• [SHORT PROBLEM]: Exactly and only the lines from the one containing "Build this scene" through the one containing "nt.links.new(zc.outputs[0], za.inputs[0])" belong in your copy. Pictures do not.

⁂

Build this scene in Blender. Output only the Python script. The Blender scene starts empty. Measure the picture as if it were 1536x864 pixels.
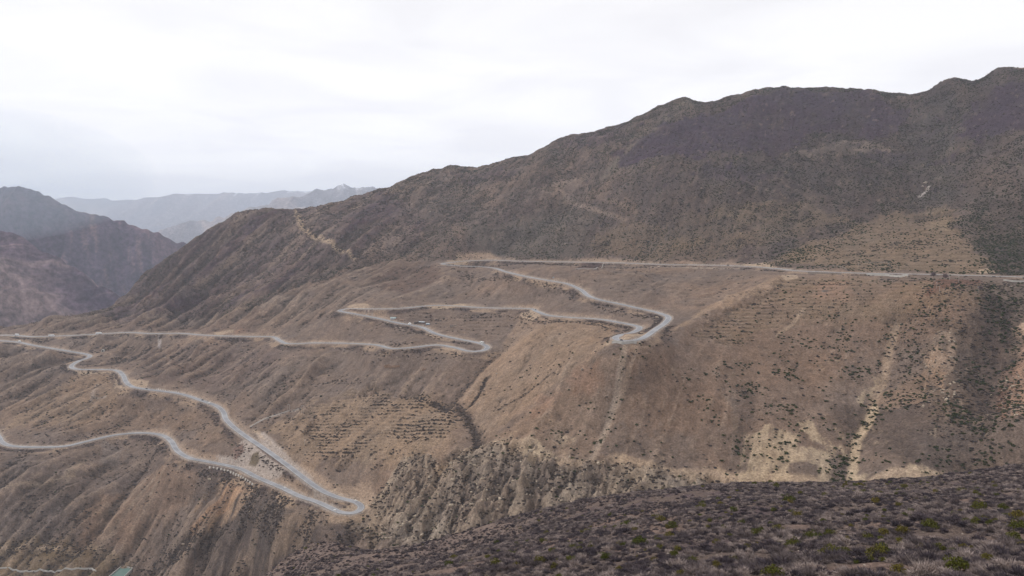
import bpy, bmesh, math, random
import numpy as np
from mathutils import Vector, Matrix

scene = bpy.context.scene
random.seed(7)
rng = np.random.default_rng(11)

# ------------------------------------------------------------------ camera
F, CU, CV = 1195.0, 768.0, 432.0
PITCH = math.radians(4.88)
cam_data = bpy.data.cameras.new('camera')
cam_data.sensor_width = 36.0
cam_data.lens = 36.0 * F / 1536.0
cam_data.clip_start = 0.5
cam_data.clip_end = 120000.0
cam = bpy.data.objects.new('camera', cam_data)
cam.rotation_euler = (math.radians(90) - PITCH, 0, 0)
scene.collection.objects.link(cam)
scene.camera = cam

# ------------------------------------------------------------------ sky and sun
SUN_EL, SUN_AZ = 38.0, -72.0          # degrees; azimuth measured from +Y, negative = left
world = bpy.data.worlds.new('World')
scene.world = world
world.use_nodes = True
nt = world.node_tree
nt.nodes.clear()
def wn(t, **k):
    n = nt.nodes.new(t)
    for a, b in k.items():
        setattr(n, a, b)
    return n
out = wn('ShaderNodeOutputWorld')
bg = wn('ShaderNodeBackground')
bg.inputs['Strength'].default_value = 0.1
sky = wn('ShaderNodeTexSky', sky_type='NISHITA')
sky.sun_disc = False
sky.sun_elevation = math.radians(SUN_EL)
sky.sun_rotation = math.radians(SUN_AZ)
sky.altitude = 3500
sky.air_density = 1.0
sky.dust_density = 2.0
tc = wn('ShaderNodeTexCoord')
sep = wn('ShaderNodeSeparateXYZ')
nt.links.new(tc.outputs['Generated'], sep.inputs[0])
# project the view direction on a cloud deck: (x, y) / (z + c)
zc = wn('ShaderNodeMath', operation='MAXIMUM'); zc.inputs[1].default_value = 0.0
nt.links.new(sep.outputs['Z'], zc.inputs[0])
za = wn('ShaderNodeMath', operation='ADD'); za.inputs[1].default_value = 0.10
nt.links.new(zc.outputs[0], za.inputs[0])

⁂

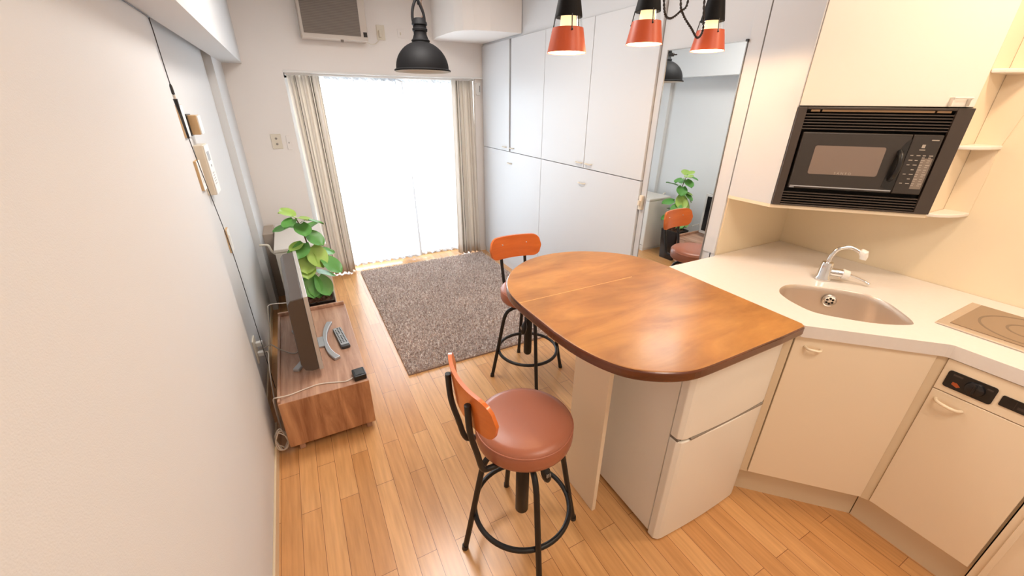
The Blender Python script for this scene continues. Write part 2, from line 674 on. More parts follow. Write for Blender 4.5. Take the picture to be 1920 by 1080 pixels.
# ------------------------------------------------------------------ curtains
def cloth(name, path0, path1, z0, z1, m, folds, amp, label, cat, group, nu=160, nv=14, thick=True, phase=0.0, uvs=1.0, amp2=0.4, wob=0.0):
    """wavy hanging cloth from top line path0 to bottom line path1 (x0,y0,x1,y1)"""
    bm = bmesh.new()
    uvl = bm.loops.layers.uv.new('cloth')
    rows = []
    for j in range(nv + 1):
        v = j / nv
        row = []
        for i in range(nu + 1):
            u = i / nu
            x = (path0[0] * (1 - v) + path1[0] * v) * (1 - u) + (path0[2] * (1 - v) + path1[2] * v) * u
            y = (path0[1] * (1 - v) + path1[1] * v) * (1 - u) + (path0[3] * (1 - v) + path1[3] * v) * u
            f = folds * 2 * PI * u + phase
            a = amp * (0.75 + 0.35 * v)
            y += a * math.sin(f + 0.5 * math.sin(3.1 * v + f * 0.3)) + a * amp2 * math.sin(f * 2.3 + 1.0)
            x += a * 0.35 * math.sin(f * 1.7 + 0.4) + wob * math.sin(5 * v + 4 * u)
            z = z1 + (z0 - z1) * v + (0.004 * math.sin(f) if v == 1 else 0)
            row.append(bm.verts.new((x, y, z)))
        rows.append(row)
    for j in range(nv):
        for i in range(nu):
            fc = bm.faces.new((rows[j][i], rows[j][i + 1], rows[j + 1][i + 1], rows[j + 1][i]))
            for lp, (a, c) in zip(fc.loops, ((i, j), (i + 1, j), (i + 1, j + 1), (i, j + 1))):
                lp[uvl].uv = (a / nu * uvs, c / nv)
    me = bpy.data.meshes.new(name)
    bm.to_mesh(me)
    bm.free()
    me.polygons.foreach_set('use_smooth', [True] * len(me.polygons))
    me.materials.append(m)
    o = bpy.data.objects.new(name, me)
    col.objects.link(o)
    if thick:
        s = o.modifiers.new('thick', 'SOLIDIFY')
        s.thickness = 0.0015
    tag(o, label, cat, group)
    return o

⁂

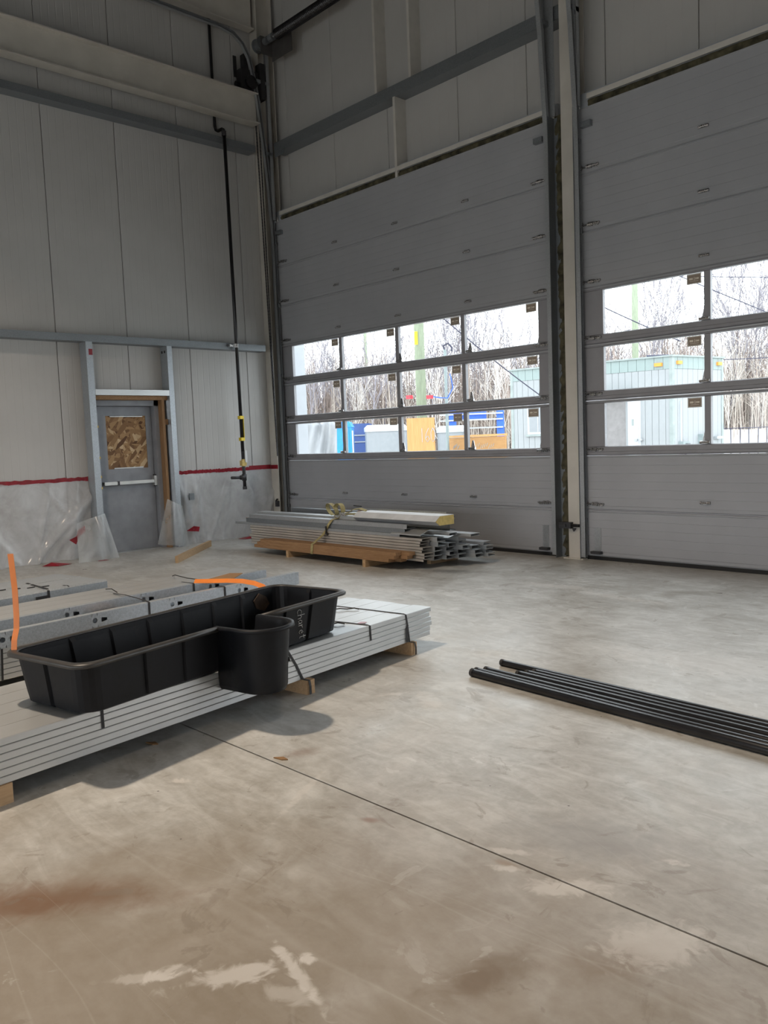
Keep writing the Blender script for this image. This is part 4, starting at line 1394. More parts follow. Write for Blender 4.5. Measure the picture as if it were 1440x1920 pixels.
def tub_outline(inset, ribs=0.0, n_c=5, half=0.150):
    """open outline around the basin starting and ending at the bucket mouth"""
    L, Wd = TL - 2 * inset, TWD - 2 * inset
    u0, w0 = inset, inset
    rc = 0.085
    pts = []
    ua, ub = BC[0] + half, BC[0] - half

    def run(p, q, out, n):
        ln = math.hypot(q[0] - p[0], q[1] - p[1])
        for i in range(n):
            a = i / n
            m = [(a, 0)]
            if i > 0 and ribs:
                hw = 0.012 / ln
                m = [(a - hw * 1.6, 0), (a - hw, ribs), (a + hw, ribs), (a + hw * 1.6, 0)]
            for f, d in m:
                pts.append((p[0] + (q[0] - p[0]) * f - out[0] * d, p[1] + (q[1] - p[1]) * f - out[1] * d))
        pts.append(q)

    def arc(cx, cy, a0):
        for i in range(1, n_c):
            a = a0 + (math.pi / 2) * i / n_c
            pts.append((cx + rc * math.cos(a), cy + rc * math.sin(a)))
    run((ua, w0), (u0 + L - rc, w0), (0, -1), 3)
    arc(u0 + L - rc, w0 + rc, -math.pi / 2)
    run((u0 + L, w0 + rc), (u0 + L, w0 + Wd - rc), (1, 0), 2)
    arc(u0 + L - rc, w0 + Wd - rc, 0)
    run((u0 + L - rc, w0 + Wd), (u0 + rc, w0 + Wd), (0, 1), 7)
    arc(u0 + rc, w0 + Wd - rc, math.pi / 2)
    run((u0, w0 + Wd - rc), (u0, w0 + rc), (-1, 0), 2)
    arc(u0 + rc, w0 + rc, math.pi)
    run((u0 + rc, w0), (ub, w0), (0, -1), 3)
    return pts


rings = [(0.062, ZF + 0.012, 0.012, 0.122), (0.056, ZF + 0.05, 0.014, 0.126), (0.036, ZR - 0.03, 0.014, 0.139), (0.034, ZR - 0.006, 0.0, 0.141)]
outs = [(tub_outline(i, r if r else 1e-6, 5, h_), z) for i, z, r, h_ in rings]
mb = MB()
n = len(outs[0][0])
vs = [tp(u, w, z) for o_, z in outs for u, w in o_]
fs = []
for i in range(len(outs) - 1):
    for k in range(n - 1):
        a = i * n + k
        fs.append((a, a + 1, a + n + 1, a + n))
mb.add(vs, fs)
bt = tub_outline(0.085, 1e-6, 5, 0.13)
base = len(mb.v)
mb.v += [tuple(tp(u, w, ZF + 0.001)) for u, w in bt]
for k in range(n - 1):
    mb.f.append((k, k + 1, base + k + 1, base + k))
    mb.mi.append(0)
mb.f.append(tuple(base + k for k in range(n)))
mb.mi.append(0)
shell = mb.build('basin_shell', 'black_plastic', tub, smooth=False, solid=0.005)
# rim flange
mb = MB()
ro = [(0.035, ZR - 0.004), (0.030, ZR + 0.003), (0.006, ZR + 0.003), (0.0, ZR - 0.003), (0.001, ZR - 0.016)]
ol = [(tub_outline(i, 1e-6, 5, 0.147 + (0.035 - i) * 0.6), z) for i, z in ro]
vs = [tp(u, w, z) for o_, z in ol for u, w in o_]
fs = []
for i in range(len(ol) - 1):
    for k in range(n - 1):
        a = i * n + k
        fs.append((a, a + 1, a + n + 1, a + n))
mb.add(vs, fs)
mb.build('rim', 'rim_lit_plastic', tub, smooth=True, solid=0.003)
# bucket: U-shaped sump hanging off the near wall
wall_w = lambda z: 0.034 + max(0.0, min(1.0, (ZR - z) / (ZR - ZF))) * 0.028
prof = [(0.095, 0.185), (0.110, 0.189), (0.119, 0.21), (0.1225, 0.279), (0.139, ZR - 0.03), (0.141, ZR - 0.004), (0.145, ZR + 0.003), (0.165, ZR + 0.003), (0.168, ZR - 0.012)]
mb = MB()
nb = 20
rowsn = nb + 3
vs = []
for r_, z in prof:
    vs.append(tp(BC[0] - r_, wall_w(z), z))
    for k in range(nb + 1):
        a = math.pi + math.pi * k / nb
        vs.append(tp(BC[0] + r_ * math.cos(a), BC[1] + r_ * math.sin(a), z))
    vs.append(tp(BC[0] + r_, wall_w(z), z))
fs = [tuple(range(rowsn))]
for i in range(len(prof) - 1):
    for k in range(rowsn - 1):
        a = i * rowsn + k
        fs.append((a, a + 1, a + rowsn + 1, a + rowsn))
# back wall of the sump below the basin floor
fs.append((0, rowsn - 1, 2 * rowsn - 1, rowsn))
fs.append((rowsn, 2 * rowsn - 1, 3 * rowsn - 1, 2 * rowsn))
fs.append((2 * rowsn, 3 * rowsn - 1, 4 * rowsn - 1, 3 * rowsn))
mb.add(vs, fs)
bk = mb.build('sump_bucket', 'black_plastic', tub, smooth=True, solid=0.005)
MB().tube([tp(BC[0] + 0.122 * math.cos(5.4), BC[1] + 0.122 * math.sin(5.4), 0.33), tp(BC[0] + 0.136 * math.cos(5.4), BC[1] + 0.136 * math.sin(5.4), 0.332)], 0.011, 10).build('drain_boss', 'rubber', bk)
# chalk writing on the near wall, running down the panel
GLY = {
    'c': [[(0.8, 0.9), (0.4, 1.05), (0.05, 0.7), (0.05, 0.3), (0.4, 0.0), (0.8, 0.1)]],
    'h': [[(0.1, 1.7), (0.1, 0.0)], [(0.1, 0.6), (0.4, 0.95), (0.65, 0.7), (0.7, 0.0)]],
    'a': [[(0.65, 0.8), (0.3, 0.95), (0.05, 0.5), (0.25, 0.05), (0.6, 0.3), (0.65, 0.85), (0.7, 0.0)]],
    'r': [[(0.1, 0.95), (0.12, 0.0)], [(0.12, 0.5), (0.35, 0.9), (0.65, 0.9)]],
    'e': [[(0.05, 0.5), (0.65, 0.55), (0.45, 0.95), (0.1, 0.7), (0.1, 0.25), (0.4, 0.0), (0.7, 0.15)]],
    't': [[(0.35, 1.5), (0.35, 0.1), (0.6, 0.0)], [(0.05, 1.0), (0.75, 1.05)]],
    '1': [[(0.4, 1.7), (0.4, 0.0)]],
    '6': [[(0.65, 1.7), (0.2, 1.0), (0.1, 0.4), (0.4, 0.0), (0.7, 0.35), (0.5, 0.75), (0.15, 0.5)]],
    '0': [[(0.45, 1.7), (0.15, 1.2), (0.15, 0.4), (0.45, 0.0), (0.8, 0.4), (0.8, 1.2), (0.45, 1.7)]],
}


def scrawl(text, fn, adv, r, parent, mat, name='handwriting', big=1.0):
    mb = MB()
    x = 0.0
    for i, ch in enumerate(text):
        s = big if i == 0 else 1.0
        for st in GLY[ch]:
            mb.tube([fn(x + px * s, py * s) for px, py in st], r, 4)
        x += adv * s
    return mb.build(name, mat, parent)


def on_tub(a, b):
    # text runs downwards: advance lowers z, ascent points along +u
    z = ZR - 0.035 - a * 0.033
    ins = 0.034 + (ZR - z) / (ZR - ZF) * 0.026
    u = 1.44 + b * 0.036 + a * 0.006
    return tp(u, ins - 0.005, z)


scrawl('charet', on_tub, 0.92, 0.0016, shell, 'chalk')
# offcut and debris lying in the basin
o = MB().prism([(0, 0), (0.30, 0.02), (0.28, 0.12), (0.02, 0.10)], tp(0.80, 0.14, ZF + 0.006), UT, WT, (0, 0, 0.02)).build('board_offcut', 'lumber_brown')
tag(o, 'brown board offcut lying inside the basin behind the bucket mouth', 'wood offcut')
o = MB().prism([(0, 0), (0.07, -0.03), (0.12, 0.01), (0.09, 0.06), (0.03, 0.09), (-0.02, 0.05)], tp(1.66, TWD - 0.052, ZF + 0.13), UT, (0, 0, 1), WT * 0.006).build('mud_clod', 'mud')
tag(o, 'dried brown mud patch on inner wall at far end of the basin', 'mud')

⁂

• [REPLY TO THE EXERCISE]:
Build this scene in Blender. Output only the Python script. The Blender scene starts empty. Measure the picture as if it were 1536x864 pixels.
import bpy, bmesh, math, random
import numpy as np
from mathutils import Vector, Matrix

scene = bpy.context.scene
random.seed(7)
rng = np.random.default_rng(11)

# ------------------------------------------------------------------ camera
F, CU, CV = 1195.0, 768.0, 432.0
PITCH = math.radians(4.88)
cam_data = bpy.data.cameras.new('camera')
cam_data.sensor_width = 36.0
cam_data.lens = 36.0 * F / 1536.0
cam_data.clip_start = 0.5
cam_data.clip_end = 120000.0
cam = bpy.data.objects.new('camera', cam_data)
cam.rotation_euler = (math.radians(90) - PITCH, 0, 0)
scene.collection.objects.link(cam)
scene.camera = cam

# ------------------------------------------------------------------ sky and sun
SUN_EL, SUN_AZ = 38.0, -72.0          # degrees; azimuth measured from +Y, negative = left
world = bpy.data.worlds.new('World')
scene.world = world
world.use_nodes = True
nt = world.node_tree
nt.nodes.clear()
def wn(t, **k):
    n = nt.nodes.new(t)
    for a, b in k.items():
        setattr(n, a, b)
    return n
out = wn('ShaderNodeOutputWorld')
bg = wn('ShaderNodeBackground')
bg.inputs['Strength'].default_value = 0.1
sky = wn('ShaderNodeTexSky', sky_type='NISHITA')
sky.sun_disc = False
sky.sun_elevation = math.radians(SUN_EL)
sky.sun_rotation = math.radians(SUN_AZ)
sky.altitude = 3500
sky.air_density = 1.0
sky.dust_density = 2.0
tc = wn('ShaderNodeTexCoord')
sep = wn('ShaderNodeSeparateXYZ')
nt.links.new(tc.outputs['Generated'], sep.inputs[0])
# project the view direction on a cloud deck: (x, y) / (z + c)
zc = wn('ShaderNodeMath', operation='MAXIMUM'); zc.inputs[1].default_value = 0.0
nt.links.new(sep.outputs['Z'], zc.inputs[0])
za = wn('ShaderNodeMath', operation='ADD'); za.inputs[1].default_value = 0.10
nt.links.new(zc.outputs[0], za.inputs[0])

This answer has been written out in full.